It is required that the lines from the top of the listing through the line with "P1 = make_isolator('P1', 3.05, 4.45, ZU, seed=1, label='isolator" be reproduced exactly, excluding pictures.
──────
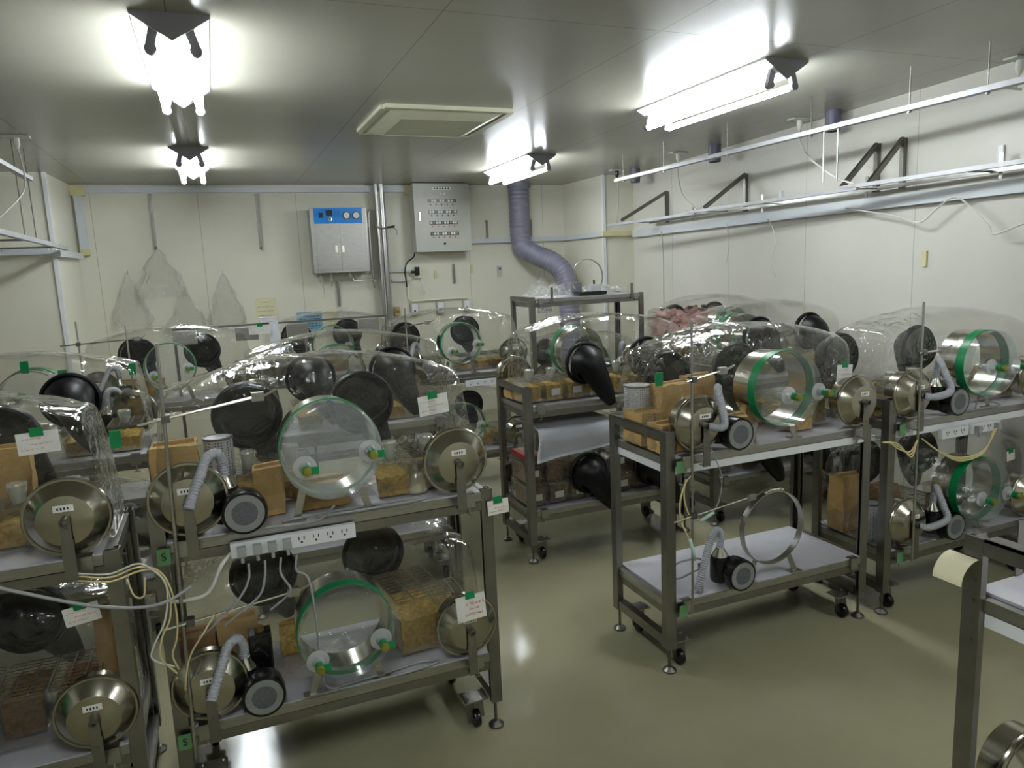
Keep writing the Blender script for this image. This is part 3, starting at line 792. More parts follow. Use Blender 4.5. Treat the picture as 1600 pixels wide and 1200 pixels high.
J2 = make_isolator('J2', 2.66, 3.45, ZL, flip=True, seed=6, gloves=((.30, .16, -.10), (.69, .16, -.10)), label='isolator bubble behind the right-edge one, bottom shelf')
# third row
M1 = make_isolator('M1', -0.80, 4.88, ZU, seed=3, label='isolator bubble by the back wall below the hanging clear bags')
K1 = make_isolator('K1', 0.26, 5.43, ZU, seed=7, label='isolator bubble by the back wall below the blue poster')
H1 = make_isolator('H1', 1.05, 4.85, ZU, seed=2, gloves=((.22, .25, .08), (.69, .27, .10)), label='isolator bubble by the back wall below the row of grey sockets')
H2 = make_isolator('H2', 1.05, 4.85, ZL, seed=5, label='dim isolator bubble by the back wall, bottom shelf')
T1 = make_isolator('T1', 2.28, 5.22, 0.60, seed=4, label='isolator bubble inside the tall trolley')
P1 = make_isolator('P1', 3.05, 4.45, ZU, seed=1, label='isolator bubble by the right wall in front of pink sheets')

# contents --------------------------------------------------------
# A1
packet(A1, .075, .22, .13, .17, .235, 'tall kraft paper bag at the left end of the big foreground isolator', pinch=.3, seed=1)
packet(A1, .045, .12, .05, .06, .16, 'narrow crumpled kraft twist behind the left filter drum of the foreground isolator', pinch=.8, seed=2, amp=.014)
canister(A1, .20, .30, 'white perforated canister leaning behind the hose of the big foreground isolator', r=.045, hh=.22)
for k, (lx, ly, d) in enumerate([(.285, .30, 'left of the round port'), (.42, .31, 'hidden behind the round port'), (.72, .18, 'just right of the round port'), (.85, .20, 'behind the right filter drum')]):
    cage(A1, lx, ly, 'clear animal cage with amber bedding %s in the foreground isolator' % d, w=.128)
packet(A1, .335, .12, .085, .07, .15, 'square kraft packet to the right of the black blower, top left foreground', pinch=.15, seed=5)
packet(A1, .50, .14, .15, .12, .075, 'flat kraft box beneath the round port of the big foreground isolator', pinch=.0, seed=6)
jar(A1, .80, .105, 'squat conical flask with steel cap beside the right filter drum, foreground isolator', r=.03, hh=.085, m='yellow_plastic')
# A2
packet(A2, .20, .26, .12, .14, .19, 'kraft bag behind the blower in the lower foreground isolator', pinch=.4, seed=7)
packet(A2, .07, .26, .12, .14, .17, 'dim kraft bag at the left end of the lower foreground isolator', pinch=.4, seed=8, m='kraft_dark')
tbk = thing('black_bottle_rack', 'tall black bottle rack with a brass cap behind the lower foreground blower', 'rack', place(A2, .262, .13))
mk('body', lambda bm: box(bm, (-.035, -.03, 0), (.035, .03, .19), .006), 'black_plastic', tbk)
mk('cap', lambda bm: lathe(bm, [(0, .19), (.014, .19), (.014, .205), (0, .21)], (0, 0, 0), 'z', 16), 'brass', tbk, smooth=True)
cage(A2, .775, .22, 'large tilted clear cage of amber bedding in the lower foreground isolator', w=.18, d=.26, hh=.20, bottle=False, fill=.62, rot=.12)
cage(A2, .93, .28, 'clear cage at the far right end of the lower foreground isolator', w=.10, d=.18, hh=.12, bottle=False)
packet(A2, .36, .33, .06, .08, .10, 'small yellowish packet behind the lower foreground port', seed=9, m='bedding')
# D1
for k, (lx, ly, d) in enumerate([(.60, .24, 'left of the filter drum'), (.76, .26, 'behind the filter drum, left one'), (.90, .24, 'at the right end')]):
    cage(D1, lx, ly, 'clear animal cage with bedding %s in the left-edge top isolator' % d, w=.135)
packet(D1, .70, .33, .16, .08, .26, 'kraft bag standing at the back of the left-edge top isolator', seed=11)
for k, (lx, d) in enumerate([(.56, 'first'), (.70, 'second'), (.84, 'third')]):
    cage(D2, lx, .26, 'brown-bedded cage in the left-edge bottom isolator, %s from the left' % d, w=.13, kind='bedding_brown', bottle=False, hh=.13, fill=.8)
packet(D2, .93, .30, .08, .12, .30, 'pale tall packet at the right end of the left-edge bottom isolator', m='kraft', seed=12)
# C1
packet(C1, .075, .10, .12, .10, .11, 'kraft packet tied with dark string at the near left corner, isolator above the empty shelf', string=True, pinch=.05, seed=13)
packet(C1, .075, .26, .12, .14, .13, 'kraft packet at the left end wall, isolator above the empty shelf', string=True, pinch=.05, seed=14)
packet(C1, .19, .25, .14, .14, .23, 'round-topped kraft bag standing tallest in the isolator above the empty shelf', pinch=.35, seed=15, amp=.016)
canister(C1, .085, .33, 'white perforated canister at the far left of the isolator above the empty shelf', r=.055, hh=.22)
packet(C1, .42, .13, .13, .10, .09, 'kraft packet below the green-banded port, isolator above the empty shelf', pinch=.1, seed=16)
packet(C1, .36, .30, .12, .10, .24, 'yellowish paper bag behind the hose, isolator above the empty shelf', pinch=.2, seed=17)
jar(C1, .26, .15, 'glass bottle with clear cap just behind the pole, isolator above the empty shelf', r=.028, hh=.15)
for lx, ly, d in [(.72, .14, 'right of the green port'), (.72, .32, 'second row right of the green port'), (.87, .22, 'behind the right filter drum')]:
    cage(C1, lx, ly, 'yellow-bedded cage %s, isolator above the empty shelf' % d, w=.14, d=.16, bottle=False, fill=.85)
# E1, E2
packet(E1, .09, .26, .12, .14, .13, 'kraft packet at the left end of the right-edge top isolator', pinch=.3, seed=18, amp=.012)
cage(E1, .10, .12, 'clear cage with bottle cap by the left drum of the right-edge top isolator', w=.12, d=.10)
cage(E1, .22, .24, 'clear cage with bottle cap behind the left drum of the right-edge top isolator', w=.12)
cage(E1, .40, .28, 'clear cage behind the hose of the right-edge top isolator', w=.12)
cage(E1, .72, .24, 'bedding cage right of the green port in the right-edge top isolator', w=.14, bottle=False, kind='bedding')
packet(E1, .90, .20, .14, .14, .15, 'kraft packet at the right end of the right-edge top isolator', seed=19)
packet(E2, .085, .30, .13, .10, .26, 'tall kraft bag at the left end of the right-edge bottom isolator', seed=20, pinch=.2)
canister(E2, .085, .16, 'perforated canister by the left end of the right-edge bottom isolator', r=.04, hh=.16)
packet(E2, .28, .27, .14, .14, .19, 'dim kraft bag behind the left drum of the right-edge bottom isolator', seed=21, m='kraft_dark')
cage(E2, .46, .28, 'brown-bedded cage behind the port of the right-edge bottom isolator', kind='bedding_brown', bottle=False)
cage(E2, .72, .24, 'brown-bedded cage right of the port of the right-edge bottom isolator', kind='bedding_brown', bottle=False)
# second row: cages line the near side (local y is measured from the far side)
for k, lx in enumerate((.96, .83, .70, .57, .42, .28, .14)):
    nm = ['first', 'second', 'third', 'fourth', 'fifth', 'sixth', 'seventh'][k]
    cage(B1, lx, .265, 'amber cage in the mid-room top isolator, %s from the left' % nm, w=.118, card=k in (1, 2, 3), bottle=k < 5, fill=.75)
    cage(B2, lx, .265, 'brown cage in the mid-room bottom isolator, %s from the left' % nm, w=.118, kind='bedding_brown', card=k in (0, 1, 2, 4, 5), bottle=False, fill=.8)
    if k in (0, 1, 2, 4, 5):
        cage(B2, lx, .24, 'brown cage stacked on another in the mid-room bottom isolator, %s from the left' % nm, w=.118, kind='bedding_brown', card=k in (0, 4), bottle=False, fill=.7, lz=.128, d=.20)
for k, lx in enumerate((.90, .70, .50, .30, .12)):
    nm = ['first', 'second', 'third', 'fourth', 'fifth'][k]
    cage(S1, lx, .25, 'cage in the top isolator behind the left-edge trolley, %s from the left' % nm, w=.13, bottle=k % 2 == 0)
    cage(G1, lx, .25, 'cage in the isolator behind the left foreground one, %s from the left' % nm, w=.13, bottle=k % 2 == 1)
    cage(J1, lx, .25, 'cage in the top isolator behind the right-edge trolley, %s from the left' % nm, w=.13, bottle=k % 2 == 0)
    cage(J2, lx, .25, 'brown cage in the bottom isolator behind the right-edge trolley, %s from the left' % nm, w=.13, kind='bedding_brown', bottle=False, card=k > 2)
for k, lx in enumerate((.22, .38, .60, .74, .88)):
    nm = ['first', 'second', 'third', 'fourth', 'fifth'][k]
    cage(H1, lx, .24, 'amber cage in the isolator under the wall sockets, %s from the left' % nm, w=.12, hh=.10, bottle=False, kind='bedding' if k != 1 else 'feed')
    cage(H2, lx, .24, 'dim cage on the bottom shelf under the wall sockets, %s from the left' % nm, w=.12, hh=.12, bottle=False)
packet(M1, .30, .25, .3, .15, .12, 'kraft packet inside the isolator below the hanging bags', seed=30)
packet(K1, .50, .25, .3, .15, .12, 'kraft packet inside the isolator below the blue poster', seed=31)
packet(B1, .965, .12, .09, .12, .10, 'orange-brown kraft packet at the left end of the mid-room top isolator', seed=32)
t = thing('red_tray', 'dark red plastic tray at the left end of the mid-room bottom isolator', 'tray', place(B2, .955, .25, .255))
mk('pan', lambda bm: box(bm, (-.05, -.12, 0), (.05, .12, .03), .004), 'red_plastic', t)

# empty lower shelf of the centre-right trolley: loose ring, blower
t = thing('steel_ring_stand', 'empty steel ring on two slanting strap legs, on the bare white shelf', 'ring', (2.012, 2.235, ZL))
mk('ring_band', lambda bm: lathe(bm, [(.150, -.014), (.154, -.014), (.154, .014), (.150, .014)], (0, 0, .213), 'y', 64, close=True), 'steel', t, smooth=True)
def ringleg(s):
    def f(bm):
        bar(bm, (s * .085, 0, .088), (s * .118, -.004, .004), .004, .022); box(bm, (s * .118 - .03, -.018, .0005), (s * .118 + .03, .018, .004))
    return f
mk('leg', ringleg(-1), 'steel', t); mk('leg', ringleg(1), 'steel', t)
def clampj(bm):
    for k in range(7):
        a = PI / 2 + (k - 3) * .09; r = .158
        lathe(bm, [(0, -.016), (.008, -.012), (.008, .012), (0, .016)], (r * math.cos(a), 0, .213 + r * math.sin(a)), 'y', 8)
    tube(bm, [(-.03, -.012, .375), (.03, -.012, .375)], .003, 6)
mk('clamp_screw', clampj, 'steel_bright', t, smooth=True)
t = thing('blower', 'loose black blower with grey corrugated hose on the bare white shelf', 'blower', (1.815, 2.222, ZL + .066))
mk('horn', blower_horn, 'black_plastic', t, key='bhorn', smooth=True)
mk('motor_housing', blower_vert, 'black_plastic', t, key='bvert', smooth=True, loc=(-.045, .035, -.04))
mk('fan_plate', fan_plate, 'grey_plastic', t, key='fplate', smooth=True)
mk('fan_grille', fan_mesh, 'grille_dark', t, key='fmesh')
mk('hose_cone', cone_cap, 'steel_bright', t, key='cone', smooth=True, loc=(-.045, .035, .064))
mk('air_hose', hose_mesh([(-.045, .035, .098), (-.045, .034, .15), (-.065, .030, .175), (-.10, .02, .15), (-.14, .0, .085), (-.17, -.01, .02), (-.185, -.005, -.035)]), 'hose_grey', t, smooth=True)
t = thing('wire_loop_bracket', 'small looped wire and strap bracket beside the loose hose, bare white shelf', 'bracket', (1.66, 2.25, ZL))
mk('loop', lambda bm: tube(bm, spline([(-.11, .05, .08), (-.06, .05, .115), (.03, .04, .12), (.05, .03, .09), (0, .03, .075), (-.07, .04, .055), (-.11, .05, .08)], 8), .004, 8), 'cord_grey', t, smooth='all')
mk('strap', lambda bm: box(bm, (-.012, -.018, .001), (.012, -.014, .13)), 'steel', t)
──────
### Answer to this problem
Keep writing the Blender script for this image. This is part 3, starting at line 792. More parts follow. Use Blender 4.5. Treat the picture as 1600 pixels wide and 1200 pixels high.
J2 = make_isolator('J2', 2.66, 3.45, ZL, flip=True, seed=6, gloves=((.30, .16, -.10), (.69, .16, -.10)), label='isolator bubble behind the right-edge one, bottom shelf')
# third row
M1 = make_isolator('M1', -0.80, 4.88, ZU, seed=3, label='isolator bubble by the back wall below the hanging clear bags')
K1 = make_isolator('K1', 0.26, 5.43, ZU, seed=7, label='isolator bubble by the back wall below the blue poster')
H1 = make_isolator('H1', 1.05, 4.85, ZU, seed=2, gloves=((.22, .25, .08), (.69, .27, .10)), label='isolator bubble by the back wall below the row of grey sockets')
H2 = make_isolator('H2', 1.05, 4.85, ZL, seed=5, label='dim isolator bubble by the back wall, bottom shelf')
T1 = make_isolator('T1', 2.28, 5.22, 0.60, seed=4, label='isolator bubble inside the tall trolley')
P1 = make_isolator('P1', 3.05, 4.45, ZU, seed=1, label='isolator bubble by the right wall in front of pink sheets')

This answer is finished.